Zdenek Kosler
Zdeněk Košler was a Czechoslovakian conductor who was known for his interpretations of Central European opera and orchestral music. He conducted over 60 orchestras around the world and was a major musical influence in Slovakia.
Košler was born into a musical family in 1928, and had one younger brother, Miroslav, who also became a respected conductor. His father, Vaclav Košler, was a violist in the National Theater Orchestra of Prague, and his mother, Malvina Katzova, was a singer. Both parents contributed to Košler's early musical education with violin and voice lessons. As a boy, he sang in the Kühn Children's Chorus, and he attended the Vančur grammar school in Smíchov. Due to the circumstances of World War II, the Košler family was under the restriction of an 8:00 p.m. curfew set by the Nazis. To keep themselves occupied, they formed a vocal quartet and sang choral music together every evening in their home for three years. Jewish children were banned from attending school, and in 1945 Košler was captured and held in a concentration camp. While imprisoned, the SS discovered that he could play the piano, and they spared his life but forced him to entertain them with nightly performances. After the war ended, he resumed his education at the grammar school and graduated, and then began working as an accompanist and assistant conductor for both the Czech Choir and the Kühn Children's Chorus.
In 1948, Košler joined the Prague National Theater as the accompanist, and enrolled at the Prague Academy of Musical Arts. He majored in conducting, composition, and piano, with professors including Karel Ančerl, Method Doležil, Robert Brock, and Václav Neumann. Leading the Prague Symphony Orchestra, he made his public conducting debut in 1951 at the Prague National Theater, and in 1952 he graduated from the Prague Academy of Musical Arts. Four years later, Košler won first place in the Besançon International Competition, and from 1958 to 1963, he held appointments at the Olomouc Opera, the Ostrava Opera, and the Prague Symphony Orchestra. 1963 proved to be an impactful year for Košler's career when he won the Dimitri Mitropoulos Competition.

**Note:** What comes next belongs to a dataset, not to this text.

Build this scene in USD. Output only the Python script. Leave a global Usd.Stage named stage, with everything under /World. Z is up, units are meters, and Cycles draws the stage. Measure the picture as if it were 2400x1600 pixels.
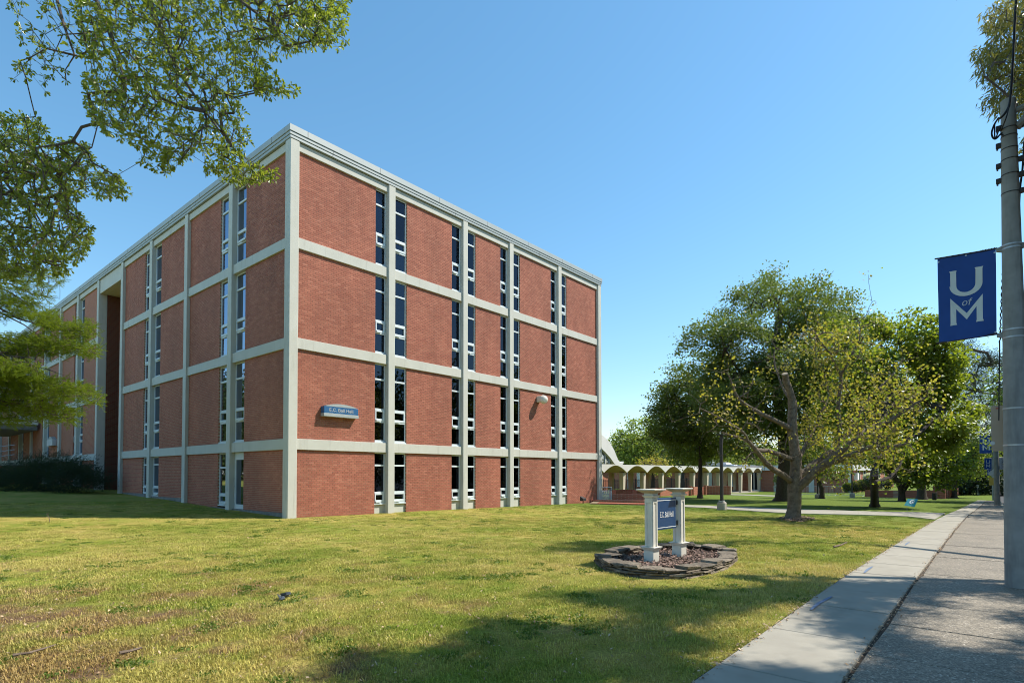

This granted him the opportunity to serve as Leonard Bernstein's assistant for the 1963-1964 season, which provided him with exposure to a much wider audience.
The resulting publicity led to his appointment as the music director of the Komische Oper, Berlin in 1965, where he remained for three seasons. In 1969 he made his debut conducting in Japan, and he returned annually until the early '90s. He eventually left his position in Berlin in 1971 to conduct on a guest basis for the Slovak National Theatre in Bratislava, and later accepted a five-year residency as director. At this time, he also conducted the Slovak Philharmonic Orchestra, the Czech Philharmonic Orchestra, and several other ensembles throughout Canada, Europe, and East Asia. From 1980 to 1985, Košler led the Prague National Theater Opera, and made some of his most notable recordings including Smetana's The Bartered Bride, Dalibor, Libuse, and Strauss' Tone Poems. Košler retired in 1992 due to health problems but continued to make guest conducting appearances until his death in 1995. He wrote a collection of autobiographical essays, Poselství, that was posthumously published in 1996.